Em contrapartida, a direita, desde os primórdios da democracia, é tudo menos ufanista. Ventura é talvez uma excepção, mas Ventura copia a esquerda, como devia ser óbvio para todos, e, de resto, o seu ufanismo é um simples expediente. A direita, no seu conjunto, não se ufana de nada, o que é incontestavelmente um ponto a seu favor, quaisquer que sejam os seus defeitos. As lições de moral vêm-nos invariavelmente da esquerda, com aquele contentamento seráfico típico dos bem-aventurados, e são sistematicamente proferidas a partir de um ponto de vista que é o da superioridade de um mundo – o da esquerda – sobre o outro – o da, no fundo ilegítima, direita.

Mas tudo isto – ou, pelo menos, uma boa parte disto – é consequência da concepção que se tem da sociedade. Porque se a discussão é difícil com a esquerda é porque o seu projecto de sociedade é, muito genericamente, assente na ideia de uma ilegitimidade última da sociedade presente, que deve dar lugar a uma outra sociedade mais justa. O resto decorre daí. Enquanto que a conversa entre liberais e social-democratas é, quase por definição, feita de acomodações recíprocas.

Não se deduz de nada que se disse que a posição de esquerda seja ilegítima, o que seria replicar a atitude da esquerda face à direita. Há até um interesse particular à posição da esquerda, sobretudo da extrema-esquerda: o ela colocar, de um modo que a direita não coloca, ou pelo menos não coloca com idêntico vigor, a questão dos fundamentos da sociedade, a ideia da sociedade como uma criação humana, embora cada vez mais numa linguagem que torna essa mesma questão dificilmente compreensível, ocultando-a no próprio gesto que a enuncia. Quis apenas dizer que a viabilidade e a possibilidade de desenvolvimento da sociedade actual só pode ser assegurada pelo conflito das posições liberais e social-democratas (que extravasam de longe os partidos com esses nomes – o CDS, por exemplo, cabe perfeitamente aqui) e pelas negociações que o conflito permita.

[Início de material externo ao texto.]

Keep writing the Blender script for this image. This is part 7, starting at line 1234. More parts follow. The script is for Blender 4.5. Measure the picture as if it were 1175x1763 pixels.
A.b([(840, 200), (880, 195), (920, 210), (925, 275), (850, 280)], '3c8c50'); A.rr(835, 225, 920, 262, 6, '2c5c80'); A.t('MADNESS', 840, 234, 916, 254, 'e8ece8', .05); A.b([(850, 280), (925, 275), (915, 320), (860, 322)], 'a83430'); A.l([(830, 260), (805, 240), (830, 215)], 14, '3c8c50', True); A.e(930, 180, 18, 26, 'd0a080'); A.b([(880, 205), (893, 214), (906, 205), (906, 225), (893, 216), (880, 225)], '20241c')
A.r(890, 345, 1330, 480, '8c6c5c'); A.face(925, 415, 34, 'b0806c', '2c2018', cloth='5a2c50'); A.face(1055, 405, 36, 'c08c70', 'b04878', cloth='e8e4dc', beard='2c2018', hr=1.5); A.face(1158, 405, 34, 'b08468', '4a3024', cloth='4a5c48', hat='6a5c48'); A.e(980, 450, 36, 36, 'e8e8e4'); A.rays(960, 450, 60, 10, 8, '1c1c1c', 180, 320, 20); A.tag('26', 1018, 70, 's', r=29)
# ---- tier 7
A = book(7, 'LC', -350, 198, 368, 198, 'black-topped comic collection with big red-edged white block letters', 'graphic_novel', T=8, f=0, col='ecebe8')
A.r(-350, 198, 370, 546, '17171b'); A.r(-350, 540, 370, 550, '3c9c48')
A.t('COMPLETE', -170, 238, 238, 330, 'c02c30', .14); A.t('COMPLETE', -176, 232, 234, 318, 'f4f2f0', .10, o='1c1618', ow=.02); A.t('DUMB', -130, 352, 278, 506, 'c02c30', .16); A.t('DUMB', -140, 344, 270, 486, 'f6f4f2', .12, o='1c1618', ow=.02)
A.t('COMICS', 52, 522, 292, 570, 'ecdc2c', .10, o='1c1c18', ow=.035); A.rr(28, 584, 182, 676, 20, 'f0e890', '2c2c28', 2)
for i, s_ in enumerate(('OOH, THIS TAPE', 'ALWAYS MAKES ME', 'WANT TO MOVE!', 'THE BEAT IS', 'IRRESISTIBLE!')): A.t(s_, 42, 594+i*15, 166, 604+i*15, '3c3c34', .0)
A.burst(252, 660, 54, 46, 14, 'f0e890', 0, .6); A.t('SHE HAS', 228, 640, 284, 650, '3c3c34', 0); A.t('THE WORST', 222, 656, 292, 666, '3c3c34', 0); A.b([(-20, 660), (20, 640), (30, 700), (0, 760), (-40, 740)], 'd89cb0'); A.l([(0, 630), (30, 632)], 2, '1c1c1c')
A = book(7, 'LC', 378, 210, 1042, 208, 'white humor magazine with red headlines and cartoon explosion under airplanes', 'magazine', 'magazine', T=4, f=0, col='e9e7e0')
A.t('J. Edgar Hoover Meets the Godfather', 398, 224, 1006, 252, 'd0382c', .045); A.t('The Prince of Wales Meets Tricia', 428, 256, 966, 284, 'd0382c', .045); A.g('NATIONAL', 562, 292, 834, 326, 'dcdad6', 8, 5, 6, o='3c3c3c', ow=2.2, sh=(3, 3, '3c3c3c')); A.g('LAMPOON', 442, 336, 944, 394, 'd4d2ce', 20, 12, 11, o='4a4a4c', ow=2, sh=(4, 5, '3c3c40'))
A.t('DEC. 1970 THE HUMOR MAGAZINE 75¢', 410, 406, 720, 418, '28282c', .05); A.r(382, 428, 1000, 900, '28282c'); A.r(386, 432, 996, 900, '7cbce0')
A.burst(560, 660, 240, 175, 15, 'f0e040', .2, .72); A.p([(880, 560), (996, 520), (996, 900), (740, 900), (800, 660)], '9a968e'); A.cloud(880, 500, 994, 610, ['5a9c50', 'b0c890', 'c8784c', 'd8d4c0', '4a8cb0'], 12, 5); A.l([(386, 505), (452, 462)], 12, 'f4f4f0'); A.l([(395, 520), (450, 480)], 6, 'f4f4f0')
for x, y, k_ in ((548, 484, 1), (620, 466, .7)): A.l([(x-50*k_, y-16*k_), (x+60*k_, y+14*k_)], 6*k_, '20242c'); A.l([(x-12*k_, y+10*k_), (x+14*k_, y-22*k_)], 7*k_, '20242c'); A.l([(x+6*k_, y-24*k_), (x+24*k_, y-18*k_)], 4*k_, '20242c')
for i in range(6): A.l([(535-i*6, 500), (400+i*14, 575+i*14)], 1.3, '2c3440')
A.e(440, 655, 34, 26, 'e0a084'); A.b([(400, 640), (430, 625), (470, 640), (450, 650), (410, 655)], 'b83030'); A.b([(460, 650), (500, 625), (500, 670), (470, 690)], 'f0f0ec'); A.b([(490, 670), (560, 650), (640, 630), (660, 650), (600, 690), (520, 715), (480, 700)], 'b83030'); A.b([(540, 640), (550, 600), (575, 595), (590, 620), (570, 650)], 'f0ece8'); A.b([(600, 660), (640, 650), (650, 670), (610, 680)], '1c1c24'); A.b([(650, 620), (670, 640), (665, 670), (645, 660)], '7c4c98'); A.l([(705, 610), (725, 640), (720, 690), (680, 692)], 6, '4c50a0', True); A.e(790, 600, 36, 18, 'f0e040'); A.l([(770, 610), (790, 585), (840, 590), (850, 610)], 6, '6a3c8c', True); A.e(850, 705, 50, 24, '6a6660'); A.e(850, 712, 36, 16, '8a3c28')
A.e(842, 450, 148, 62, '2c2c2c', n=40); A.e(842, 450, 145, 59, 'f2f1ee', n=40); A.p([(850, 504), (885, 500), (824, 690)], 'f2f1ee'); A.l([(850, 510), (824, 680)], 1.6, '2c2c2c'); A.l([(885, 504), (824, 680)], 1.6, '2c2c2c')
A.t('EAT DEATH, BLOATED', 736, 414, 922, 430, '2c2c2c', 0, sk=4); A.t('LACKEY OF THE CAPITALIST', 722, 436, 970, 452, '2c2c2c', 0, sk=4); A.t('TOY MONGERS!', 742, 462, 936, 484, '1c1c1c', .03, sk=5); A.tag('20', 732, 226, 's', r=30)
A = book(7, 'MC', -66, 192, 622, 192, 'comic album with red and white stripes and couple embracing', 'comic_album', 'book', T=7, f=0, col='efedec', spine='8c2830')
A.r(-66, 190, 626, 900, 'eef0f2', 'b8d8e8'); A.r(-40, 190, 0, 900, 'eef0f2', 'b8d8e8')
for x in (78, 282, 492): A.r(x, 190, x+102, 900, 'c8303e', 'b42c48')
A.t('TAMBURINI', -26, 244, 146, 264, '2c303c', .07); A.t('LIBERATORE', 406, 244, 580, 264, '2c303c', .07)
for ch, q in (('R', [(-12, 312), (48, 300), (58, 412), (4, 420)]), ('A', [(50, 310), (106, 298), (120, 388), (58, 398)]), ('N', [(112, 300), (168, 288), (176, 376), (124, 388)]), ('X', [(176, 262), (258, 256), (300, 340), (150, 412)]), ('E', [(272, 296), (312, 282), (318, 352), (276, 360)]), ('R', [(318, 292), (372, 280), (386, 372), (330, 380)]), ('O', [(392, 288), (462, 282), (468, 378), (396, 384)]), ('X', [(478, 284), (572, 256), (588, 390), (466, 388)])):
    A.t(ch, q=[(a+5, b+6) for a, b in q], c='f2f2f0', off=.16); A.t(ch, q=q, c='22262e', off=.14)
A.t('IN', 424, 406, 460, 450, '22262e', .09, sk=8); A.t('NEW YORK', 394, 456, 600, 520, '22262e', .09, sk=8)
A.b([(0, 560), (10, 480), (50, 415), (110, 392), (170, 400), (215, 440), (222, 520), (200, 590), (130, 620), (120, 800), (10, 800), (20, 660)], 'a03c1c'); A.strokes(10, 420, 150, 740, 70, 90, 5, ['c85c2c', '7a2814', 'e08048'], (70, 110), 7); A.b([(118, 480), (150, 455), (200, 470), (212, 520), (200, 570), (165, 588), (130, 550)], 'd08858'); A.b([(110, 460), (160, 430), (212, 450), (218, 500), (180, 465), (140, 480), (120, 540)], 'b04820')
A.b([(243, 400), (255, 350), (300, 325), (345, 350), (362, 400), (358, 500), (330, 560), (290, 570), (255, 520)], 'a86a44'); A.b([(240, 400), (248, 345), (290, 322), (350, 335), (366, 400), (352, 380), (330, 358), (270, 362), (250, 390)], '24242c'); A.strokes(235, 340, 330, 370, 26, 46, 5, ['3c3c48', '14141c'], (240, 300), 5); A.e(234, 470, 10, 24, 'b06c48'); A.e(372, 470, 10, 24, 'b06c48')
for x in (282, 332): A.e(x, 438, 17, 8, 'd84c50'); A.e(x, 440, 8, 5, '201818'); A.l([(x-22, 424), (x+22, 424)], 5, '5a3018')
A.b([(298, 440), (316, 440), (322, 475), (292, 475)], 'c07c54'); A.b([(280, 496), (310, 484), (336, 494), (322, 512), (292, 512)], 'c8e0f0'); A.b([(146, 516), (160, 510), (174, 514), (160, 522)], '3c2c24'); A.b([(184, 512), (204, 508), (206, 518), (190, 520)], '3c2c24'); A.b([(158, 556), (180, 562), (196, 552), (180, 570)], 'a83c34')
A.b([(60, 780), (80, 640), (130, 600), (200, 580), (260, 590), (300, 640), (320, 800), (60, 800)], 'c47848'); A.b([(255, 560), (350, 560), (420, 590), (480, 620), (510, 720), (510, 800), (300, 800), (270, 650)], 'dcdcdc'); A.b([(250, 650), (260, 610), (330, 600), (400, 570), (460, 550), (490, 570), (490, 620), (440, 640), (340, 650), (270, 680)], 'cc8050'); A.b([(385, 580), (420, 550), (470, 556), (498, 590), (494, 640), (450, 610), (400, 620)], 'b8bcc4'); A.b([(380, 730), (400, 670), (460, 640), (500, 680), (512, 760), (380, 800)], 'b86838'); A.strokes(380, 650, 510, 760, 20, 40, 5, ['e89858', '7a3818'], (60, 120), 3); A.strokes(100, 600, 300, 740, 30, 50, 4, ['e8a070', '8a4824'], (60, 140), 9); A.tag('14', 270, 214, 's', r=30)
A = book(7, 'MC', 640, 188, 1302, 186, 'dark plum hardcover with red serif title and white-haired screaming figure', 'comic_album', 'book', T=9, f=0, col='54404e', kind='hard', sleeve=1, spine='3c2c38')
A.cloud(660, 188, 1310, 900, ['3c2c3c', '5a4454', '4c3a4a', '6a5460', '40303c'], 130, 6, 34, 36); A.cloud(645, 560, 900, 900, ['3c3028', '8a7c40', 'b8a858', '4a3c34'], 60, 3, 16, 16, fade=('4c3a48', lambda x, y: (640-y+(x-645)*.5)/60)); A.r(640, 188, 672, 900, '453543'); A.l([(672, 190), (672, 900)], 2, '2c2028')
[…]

Se as pessoas vão ter isso em conta no dia de votar é uma questão completamente diferente. Era bom que tivessem, mas isso é tudo menos seguro. A esquerda criou, com método e sábia premeditação, clientelas tão numerosas que o voto mais provável é um voto na estagnação, retoricamente disfarçada com a promessa de uma sociedade mais justa.